Debt causes family breakdown
The Relate counselling charity suggests that debt is a factor in a majority of marriage break-ups. This indebtedness is partly caused by the free market in credit – a free market characterised by aggressive marketing of credit cards and personal loans. Intruder capitalists are instinctively inclined to defend the free market but that’s not always the correct instinct and it’s certainly not the correct instinct in this context. Sometimes regulations are needed to protect vulnerable people from the excesses of capitalism. That was the conclusion of Lord Griffiths’ March 2005 report into debt – ‘The Price Of Credit’. Lord Griffiths (head of Margaret Thatcher’s Downing Street Policy Unit) is no lefty. His report – examining Britain’s trillion pound debt mountain – concluded that banks need statutory regulation and problem borrowers should receive face-to-face advice.

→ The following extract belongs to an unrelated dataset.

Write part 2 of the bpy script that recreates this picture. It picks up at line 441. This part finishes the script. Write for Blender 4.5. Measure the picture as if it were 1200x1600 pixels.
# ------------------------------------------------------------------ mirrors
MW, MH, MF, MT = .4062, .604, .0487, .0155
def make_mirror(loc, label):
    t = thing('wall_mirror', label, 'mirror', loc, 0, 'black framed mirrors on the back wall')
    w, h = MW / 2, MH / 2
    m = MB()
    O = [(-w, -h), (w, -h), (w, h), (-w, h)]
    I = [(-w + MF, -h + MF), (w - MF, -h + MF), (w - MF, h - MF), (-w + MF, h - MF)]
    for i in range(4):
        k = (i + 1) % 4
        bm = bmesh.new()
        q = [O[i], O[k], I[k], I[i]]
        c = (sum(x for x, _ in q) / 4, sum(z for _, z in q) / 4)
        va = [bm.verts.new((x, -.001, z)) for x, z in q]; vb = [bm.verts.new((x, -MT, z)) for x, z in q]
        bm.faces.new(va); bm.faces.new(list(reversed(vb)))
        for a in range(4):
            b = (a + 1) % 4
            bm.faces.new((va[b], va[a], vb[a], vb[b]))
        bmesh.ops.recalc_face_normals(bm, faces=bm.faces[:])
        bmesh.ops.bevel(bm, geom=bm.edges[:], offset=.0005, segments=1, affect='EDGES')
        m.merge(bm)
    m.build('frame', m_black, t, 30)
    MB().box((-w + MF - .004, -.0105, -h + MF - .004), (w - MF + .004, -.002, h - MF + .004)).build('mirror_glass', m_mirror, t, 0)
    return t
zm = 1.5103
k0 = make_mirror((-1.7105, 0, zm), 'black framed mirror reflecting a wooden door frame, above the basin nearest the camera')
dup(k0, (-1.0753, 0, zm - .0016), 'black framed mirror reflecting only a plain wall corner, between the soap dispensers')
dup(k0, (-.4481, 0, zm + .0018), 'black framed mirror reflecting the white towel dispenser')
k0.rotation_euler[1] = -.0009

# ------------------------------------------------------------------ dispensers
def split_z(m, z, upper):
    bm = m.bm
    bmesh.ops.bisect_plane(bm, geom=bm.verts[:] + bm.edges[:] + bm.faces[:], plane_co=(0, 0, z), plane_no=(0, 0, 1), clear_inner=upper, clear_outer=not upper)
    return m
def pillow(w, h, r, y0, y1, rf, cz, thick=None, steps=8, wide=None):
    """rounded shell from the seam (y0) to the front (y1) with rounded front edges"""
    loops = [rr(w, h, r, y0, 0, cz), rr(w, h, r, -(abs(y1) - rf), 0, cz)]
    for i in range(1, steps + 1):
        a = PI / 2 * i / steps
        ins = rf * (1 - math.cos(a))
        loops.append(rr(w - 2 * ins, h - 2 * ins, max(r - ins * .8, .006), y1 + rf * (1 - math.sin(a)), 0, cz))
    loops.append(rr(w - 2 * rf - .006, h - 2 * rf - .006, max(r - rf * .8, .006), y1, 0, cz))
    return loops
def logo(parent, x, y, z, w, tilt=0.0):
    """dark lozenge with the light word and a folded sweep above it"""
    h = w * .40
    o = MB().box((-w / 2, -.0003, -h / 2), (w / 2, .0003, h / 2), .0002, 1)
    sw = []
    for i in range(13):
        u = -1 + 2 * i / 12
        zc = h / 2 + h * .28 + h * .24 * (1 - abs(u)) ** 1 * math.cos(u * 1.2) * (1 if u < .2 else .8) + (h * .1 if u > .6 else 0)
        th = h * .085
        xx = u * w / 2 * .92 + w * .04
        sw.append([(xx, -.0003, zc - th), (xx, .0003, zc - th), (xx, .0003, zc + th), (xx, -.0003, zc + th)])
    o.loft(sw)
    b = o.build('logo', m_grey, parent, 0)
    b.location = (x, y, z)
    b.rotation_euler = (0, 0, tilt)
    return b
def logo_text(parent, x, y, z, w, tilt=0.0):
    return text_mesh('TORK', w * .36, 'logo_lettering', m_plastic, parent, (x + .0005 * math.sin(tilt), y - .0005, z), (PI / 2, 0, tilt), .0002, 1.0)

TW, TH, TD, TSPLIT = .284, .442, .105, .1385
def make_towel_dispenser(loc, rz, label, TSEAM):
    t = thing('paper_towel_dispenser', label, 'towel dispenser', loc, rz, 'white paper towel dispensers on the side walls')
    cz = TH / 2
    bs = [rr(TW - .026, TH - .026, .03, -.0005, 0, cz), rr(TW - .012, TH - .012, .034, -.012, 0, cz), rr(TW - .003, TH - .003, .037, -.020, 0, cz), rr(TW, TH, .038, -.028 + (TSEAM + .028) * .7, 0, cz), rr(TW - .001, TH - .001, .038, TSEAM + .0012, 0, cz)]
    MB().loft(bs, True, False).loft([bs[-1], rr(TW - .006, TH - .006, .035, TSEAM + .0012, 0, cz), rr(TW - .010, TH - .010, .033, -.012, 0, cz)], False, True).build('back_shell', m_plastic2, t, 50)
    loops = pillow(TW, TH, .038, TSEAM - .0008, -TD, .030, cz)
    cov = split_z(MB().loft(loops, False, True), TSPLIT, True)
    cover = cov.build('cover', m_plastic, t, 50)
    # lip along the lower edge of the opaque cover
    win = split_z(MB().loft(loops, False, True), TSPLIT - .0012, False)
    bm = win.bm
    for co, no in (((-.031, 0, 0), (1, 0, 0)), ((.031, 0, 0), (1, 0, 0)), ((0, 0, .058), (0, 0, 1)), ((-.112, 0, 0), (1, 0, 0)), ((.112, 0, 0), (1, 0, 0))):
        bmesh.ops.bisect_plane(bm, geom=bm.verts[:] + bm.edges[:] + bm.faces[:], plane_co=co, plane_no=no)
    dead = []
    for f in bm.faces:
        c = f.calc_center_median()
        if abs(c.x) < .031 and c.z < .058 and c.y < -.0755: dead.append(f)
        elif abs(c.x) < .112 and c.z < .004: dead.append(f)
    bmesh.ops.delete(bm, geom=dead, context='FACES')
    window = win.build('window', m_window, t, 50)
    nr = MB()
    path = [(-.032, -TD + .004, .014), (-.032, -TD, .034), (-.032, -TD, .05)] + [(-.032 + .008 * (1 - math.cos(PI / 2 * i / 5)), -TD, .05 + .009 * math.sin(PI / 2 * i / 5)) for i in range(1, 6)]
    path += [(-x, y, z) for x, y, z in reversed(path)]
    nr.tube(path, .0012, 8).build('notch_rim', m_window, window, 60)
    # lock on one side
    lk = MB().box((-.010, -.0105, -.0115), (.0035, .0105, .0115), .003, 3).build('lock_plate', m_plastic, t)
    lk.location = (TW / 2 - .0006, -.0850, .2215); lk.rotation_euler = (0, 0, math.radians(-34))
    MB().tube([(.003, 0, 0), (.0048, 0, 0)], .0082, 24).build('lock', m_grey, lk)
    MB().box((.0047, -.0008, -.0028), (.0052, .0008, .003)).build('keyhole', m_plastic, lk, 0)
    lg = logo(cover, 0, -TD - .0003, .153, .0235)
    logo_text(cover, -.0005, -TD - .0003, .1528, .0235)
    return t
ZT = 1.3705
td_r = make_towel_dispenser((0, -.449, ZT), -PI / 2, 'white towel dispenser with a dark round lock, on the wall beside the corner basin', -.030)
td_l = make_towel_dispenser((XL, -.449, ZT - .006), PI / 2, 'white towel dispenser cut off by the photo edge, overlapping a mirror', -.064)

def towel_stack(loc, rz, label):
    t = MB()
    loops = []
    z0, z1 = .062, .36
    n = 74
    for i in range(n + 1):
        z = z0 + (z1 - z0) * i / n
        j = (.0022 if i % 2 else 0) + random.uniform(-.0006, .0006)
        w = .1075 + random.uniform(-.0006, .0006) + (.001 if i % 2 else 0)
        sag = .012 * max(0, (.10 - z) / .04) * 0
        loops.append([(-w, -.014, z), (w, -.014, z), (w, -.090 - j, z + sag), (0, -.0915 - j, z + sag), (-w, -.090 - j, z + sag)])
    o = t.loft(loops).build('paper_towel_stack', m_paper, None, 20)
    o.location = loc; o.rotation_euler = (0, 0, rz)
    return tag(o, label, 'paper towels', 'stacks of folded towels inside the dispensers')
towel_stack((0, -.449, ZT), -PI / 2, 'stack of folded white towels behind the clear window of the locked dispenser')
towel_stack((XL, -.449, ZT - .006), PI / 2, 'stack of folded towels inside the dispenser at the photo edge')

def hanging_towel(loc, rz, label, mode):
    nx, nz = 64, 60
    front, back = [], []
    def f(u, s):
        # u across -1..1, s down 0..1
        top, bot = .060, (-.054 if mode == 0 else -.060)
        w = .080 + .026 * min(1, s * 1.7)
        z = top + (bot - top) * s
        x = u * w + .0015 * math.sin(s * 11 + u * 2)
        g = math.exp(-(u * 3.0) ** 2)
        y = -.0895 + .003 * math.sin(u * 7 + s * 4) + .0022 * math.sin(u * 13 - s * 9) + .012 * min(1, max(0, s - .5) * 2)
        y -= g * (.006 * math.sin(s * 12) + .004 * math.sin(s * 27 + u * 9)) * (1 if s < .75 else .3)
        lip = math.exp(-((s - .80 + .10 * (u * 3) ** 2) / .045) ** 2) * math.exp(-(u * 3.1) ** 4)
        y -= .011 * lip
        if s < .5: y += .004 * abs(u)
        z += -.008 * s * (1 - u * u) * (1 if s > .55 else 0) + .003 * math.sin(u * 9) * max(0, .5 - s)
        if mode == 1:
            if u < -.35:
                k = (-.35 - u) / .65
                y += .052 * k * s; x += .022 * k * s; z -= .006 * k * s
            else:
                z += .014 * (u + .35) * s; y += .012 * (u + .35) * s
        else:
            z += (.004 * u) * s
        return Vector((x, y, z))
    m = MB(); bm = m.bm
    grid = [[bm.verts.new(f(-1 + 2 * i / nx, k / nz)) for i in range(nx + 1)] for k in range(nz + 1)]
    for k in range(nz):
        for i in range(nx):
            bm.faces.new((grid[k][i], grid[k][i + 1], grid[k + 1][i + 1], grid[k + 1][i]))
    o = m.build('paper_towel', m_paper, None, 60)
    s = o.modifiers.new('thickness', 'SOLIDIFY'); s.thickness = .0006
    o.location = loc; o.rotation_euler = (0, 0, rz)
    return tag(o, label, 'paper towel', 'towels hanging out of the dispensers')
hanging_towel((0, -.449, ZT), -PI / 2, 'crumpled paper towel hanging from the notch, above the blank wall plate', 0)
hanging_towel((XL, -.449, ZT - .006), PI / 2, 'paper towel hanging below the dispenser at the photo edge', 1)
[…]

Family breakdown causes crime
And if debt causes family breakdown, family breakdown is a major cause of crime. The Archbishop of Canterbury made this point in a March 2005 letter to Britain’s party leaders. Rowan Williams claimed that crime “has a lot to do with a growing number of young people who are severely emotionally undernourished and culturally alienated.” He posed a question for Britain’s political leaders:
”Ask anyone who works with children or young people in any city. The climate of chronic family instability, sexual chaos and exploitation, drug abuse and educational disadvantage is a lethal cocktail. To call for more public support for stable families and marriage is not in this context a bit of middle-class, Middle England nostalgia; it’s life and death. To ask for public investment in skilled, properly resourced youth work is not begging for subsidised leisure; it’s asking for basic human necessities. So what is the programme for fuller and better family support, fuller and better care for our children throughout society?”
Until Oliver Letwin introduced his conveyor belt to crime and neighbourly society analysis the Tories didn’t have a root causes solution to crime. Conservatives traditionally only had a ’lock ‘em up’ message for criminals. Oliver Letwin’s analysis needs to be developed.
Failed states produce hazardous migration
And what about asylum seeking? The Tories have a robust policy – perhaps, a little too robust - on asylum seeking but they have been muted about some of the causes of asylum seeking. It took Robert Kilroy-Silk to expose the short-sightedness of only spending £2.50 for every person in a Darfur refugee camp and then having to spend more than £100,000 on processing the average asylum seeker who reaches Britain. Conservatives have sound aid policies but do not usually communicate the passion that good intentions liberals - like Brown and Blair - bring to global justice.